Supplied material.
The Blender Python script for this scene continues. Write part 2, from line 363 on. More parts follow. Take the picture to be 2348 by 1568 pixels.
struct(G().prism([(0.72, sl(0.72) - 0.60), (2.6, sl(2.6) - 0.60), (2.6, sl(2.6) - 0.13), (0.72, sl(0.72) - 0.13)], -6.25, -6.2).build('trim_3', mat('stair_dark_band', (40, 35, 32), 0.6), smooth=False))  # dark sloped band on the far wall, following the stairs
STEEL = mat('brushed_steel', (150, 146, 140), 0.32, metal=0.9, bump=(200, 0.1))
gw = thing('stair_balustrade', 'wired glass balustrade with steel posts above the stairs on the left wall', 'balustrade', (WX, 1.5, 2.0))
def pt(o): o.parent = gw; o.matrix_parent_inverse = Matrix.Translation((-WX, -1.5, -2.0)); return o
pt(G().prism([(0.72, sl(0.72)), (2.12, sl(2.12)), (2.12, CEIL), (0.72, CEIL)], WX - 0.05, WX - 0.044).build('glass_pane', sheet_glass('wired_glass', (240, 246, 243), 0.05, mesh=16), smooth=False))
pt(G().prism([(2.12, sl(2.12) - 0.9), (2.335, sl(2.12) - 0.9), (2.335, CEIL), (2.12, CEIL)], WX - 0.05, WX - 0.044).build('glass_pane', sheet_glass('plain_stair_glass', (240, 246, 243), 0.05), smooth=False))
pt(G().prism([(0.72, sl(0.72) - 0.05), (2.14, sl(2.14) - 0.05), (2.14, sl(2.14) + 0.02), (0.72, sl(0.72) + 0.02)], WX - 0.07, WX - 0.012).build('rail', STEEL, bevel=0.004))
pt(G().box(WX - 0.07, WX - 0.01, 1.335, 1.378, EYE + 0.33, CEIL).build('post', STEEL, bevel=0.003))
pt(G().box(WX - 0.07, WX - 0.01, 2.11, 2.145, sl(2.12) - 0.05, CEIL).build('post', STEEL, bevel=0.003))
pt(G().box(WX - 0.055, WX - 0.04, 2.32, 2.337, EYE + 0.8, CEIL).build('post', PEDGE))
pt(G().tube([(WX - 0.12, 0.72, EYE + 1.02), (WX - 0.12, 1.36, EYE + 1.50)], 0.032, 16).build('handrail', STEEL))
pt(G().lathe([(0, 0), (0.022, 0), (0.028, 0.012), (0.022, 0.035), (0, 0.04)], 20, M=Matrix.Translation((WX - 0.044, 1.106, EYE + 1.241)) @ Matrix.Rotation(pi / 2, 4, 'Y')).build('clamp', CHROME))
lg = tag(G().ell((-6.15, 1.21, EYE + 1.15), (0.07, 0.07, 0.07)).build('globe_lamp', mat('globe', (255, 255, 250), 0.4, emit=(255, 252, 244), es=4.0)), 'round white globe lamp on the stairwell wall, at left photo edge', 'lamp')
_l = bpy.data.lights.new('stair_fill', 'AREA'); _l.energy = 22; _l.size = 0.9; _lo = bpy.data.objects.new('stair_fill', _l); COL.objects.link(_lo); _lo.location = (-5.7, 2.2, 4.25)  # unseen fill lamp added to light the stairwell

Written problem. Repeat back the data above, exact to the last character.

The completed task.
The Blender Python script for this scene continues. Write part 2, from line 363 on. More parts follow. Take the picture to be 2348 by 1568 pixels.
struct(G().prism([(0.72, sl(0.72) - 0.60), (2.6, sl(2.6) - 0.60), (2.6, sl(2.6) - 0.13), (0.72, sl(0.72) - 0.13)], -6.25, -6.2).build('trim_3', mat('stair_dark_band', (40, 35, 32), 0.6), smooth=False))  # dark sloped band on the far wall, following the stairs
STEEL = mat('brushed_steel', (150, 146, 140), 0.32, metal=0.9, bump=(200, 0.1))
gw = thing('stair_balustrade', 'wired glass balustrade with steel posts above the stairs on the left wall', 'balustrade', (WX, 1.5, 2.0))
def pt(o): o.parent = gw; o.matrix_parent_inverse = Matrix.Translation((-WX, -1.5, -2.0)); return o
pt(G().prism([(0.72, sl(0.72)), (2.12, sl(2.12)), (2.12, CEIL), (0.72, CEIL)], WX - 0.05, WX - 0.044).build('glass_pane', sheet_glass('wired_glass', (240, 246, 243), 0.05, mesh=16), smooth=False))
pt(G().prism([(2.12, sl(2.12) - 0.9), (2.335, sl(2.12) - 0.9), (2.335, CEIL), (2.12, CEIL)], WX - 0.05, WX - 0.044).build('glass_pane', sheet_glass('plain_stair_glass', (240, 246, 243), 0.05), smooth=False))
pt(G().prism([(0.72, sl(0.72) - 0.05), (2.14, sl(2.14) - 0.05), (2.14, sl(2.14) + 0.02), (0.72, sl(0.72) + 0.02)], WX - 0.07, WX - 0.012).build('rail', STEEL, bevel=0.004))
pt(G().box(WX - 0.07, WX - 0.01, 1.335, 1.378, EYE + 0.33, CEIL).build('post', STEEL, bevel=0.003))
pt(G().box(WX - 0.07, WX - 0.01, 2.11, 2.145, sl(2.12) - 0.05, CEIL).build('post', STEEL, bevel=0.003))
pt(G().box(WX - 0.055, WX - 0.04, 2.32, 2.337, EYE + 0.8, CEIL).build('post', PEDGE))
pt(G().tube([(WX - 0.12, 0.72, EYE + 1.02), (WX - 0.12, 1.36, EYE + 1.50)], 0.032, 16).build('handrail', STEEL))
pt(G().lathe([(0, 0), (0.022, 0), (0.028, 0.012), (0.022, 0.035), (0, 0.04)], 20, M=Matrix.Translation((WX - 0.044, 1.106, EYE + 1.241)) @ Matrix.Rotation(pi / 2, 4, 'Y')).build('clamp', CHROME))
lg = tag(G().ell((-6.15, 1.21, EYE + 1.15), (0.07, 0.07, 0.07)).build('globe_lamp', mat('globe', (255, 255, 250), 0.4, emit=(255, 252, 244), es=4.0)), 'round white globe lamp on the stairwell wall, at left photo edge', 'lamp')
_l = bpy.data.lights.new('stair_fill', 'AREA'); _l.energy = 22; _l.size = 0.9; _lo = bpy.data.objects.new('stair_fill', _l); COL.objects.link(_lo); _lo.location = (-5.7, 2.2, 4.25)  # unseen fill lamp added to light the stairwell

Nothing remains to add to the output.